* Start DATA *

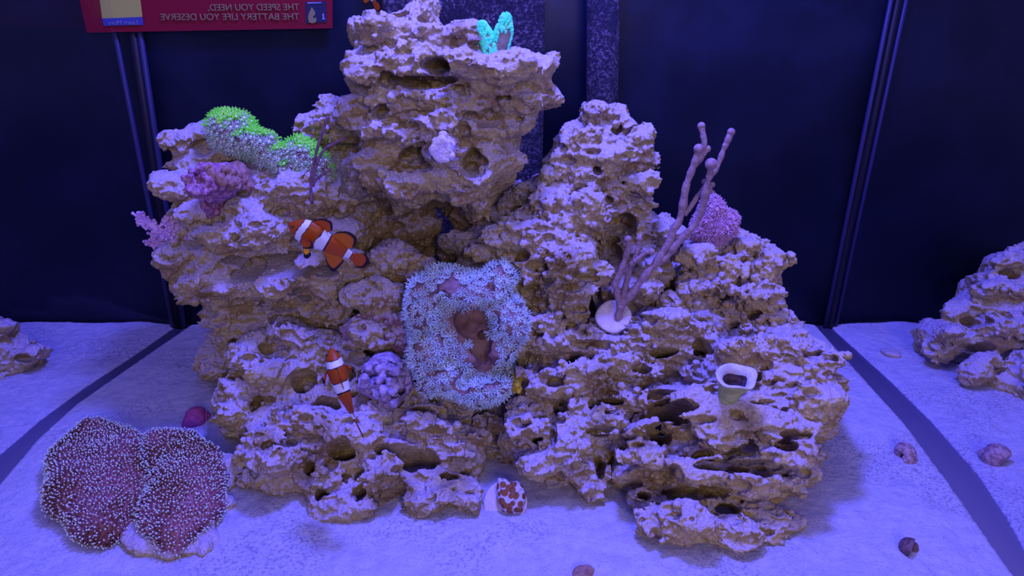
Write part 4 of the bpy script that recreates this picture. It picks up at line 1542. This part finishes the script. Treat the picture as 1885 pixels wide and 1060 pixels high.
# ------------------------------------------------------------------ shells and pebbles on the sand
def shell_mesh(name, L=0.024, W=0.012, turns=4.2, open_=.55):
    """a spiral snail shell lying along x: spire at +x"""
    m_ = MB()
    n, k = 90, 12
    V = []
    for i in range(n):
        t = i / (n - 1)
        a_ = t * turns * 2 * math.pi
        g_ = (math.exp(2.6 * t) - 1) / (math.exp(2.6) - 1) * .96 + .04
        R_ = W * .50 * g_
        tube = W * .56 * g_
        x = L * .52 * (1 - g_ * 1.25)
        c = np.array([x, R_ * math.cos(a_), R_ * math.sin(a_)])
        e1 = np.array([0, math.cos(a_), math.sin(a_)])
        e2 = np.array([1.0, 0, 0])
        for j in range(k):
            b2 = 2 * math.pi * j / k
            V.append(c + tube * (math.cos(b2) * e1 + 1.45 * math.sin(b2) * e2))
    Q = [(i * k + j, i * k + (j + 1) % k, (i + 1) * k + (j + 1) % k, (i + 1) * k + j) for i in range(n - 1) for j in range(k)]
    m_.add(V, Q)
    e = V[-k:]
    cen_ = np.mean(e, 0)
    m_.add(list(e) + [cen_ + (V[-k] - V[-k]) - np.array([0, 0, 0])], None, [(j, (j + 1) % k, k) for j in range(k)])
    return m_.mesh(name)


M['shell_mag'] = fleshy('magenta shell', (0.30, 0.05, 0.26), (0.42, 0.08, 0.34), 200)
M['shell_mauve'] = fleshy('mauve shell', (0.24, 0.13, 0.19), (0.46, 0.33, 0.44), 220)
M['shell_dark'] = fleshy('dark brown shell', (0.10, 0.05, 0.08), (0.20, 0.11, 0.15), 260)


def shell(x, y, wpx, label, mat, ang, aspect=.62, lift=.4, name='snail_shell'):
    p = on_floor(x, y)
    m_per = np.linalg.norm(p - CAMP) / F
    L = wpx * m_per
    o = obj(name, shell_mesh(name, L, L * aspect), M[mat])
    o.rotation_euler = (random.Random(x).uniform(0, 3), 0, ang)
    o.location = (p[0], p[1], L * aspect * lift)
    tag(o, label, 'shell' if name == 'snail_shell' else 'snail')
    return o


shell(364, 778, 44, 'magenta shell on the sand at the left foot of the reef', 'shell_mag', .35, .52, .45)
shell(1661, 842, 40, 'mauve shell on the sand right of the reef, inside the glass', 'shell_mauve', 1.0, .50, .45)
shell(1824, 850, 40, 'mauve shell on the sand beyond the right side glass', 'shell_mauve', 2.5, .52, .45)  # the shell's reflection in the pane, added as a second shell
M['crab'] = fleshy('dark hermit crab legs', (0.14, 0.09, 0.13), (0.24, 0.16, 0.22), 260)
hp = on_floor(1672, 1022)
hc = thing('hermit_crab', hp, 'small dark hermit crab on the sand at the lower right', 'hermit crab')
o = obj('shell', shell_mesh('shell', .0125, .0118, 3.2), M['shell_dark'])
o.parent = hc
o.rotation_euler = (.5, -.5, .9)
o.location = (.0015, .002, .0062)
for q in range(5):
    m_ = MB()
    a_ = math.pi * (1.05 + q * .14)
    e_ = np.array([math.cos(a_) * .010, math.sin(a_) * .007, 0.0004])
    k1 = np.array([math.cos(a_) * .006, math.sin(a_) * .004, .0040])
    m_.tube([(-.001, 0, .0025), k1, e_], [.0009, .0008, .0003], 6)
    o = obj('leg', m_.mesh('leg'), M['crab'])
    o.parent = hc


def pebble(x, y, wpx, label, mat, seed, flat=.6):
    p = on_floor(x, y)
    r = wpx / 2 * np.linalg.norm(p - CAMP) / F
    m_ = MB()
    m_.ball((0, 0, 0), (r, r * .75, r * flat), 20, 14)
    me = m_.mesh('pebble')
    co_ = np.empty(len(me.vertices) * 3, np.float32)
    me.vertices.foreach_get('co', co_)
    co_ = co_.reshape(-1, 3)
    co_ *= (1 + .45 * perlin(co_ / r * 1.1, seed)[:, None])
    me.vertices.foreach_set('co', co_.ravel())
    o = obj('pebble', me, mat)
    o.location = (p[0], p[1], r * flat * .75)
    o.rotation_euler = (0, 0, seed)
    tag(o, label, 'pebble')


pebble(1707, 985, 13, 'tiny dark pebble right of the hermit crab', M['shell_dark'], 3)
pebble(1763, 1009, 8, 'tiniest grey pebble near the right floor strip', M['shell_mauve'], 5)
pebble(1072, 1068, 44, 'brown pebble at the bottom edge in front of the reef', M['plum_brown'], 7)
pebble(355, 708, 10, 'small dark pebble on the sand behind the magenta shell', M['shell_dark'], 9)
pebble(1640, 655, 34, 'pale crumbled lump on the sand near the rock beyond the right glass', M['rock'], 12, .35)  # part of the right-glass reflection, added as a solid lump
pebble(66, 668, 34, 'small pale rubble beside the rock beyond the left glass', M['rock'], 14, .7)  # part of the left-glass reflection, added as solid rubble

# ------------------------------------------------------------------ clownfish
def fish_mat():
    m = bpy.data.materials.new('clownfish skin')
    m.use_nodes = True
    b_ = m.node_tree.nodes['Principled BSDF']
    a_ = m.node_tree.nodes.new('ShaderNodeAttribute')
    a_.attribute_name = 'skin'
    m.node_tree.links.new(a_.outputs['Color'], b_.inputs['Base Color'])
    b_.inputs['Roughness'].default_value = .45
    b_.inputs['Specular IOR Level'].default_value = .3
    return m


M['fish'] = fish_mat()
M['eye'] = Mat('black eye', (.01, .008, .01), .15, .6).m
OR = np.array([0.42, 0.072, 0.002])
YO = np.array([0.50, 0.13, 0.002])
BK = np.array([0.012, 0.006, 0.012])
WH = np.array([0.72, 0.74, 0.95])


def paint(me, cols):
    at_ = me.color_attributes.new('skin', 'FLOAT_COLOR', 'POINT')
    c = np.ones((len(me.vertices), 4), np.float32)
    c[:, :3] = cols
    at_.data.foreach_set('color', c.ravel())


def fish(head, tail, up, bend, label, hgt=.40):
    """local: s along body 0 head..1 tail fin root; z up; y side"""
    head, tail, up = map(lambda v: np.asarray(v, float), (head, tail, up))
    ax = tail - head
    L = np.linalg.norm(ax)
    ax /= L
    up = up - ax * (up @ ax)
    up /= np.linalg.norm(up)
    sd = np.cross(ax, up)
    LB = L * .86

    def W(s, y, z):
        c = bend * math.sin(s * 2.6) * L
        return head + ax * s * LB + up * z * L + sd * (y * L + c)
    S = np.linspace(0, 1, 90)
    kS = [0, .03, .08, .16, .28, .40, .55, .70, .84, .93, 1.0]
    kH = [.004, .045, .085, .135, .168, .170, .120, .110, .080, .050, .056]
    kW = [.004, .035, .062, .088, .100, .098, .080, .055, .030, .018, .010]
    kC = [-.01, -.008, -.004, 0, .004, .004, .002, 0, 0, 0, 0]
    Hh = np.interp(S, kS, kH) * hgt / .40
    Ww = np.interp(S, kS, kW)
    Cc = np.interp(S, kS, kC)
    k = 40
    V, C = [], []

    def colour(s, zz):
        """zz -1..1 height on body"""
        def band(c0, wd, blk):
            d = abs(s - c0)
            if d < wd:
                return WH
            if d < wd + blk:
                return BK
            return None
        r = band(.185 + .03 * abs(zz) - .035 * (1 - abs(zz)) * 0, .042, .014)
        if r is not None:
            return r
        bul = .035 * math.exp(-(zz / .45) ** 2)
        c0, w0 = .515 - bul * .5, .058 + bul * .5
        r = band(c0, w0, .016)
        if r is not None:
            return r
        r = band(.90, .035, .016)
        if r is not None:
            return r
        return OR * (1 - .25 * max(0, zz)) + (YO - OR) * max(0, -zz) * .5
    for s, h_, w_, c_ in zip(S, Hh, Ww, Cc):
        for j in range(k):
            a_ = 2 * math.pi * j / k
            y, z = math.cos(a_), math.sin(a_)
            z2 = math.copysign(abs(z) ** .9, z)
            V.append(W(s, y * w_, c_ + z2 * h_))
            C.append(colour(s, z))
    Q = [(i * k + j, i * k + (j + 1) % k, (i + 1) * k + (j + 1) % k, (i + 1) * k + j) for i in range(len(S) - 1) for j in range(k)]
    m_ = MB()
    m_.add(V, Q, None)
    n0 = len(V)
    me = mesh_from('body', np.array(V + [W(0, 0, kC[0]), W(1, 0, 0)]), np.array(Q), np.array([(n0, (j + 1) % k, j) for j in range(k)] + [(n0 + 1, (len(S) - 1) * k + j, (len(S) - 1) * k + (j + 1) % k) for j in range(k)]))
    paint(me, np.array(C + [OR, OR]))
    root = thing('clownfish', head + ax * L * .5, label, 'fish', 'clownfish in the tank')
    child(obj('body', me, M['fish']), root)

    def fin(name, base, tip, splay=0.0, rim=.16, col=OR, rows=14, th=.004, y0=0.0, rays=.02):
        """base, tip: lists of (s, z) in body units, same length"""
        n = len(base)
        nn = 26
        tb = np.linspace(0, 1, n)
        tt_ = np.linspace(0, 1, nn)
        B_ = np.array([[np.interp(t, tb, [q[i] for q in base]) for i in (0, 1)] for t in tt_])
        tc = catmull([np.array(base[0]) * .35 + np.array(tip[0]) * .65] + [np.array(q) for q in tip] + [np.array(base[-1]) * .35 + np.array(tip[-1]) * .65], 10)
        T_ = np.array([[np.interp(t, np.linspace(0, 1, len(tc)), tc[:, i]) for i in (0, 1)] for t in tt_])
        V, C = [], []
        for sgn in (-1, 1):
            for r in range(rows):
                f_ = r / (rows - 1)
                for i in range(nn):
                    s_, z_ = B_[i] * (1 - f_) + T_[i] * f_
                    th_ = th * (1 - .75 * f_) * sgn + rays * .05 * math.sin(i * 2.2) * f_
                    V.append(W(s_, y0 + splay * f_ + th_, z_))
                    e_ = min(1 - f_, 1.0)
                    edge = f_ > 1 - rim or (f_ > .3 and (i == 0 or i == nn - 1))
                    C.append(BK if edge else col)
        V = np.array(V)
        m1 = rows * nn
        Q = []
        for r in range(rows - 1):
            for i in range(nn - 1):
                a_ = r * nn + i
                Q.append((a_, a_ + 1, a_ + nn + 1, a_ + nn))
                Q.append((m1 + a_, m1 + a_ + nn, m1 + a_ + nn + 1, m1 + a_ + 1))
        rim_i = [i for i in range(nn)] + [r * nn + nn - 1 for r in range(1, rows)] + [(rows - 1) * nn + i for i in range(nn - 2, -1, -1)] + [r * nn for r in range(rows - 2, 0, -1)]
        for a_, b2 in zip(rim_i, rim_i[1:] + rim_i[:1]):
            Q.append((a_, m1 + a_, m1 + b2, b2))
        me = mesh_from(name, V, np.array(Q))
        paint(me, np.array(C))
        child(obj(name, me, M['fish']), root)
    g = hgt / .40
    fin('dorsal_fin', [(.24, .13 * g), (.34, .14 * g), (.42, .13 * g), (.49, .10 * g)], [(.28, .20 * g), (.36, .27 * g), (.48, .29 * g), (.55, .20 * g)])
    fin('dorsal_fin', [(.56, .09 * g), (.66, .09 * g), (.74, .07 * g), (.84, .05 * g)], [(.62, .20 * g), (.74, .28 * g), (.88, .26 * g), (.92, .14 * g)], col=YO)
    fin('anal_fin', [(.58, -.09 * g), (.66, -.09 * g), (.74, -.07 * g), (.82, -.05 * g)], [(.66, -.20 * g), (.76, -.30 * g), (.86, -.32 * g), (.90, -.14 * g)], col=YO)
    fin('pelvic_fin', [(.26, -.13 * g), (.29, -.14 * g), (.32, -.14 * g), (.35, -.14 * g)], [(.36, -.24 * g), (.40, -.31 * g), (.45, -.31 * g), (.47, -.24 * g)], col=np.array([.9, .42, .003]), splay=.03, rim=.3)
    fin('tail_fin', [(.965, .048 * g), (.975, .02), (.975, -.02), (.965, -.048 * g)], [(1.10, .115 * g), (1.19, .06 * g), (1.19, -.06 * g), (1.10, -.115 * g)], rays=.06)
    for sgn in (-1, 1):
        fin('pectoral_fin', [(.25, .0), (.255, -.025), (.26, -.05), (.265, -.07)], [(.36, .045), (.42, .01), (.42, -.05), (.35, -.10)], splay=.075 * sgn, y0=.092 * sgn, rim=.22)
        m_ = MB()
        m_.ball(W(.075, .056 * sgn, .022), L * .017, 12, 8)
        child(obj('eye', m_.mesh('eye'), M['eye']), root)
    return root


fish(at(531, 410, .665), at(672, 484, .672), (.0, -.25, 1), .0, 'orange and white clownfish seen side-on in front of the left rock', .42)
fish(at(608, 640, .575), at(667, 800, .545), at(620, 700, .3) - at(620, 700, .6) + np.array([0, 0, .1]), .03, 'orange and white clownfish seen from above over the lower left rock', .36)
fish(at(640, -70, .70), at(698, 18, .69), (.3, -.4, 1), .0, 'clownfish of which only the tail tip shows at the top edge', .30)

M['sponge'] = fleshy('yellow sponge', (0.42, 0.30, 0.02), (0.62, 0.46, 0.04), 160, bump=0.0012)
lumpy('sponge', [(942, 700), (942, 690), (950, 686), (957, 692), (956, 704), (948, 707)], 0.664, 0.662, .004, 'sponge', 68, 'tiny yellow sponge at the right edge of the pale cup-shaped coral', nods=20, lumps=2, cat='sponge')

* End DATA *

■ PROBLEM DETAILS ■
Omit the pictures, then repeat exactly each line from the beginning of the listing through the line with "return m_.mesh(name)".

■ ANSWER IN FULL ■
Write part 4 of the bpy script that recreates this picture. It picks up at line 1542. This part finishes the script. Treat the picture as 1885 pixels wide and 1060 pixels high.
# ------------------------------------------------------------------ shells and pebbles on the sand
def shell_mesh(name, L=0.024, W=0.012, turns=4.2, open_=.55):
    """a spiral snail shell lying along x: spire at +x"""
    m_ = MB()
    n, k = 90, 12
    V = []
    for i in range(n):
        t = i / (n - 1)
        a_ = t * turns * 2 * math.pi
        g_ = (math.exp(2.6 * t) - 1) / (math.exp(2.6) - 1) * .96 + .04
        R_ = W * .50 * g_
        tube = W * .56 * g_
        x = L * .52 * (1 - g_ * 1.25)
        c = np.array([x, R_ * math.cos(a_), R_ * math.sin(a_)])
        e1 = np.array([0, math.cos(a_), math.sin(a_)])
        e2 = np.array([1.0, 0, 0])
        for j in range(k):
            b2 = 2 * math.pi * j / k
            V.append(c + tube * (math.cos(b2) * e1 + 1.45 * math.sin(b2) * e2))
    Q = [(i * k + j, i * k + (j + 1) % k, (i + 1) * k + (j + 1) % k, (i + 1) * k + j) for i in range(n - 1) for j in range(k)]
    m_.add(V, Q)
    e = V[-k:]
    cen_ = np.mean(e, 0)
    m_.add(list(e) + [cen_ + (V[-k] - V[-k]) - np.array([0, 0, 0])], None, [(j, (j + 1) % k, k) for j in range(k)])
    return m_.mesh(name)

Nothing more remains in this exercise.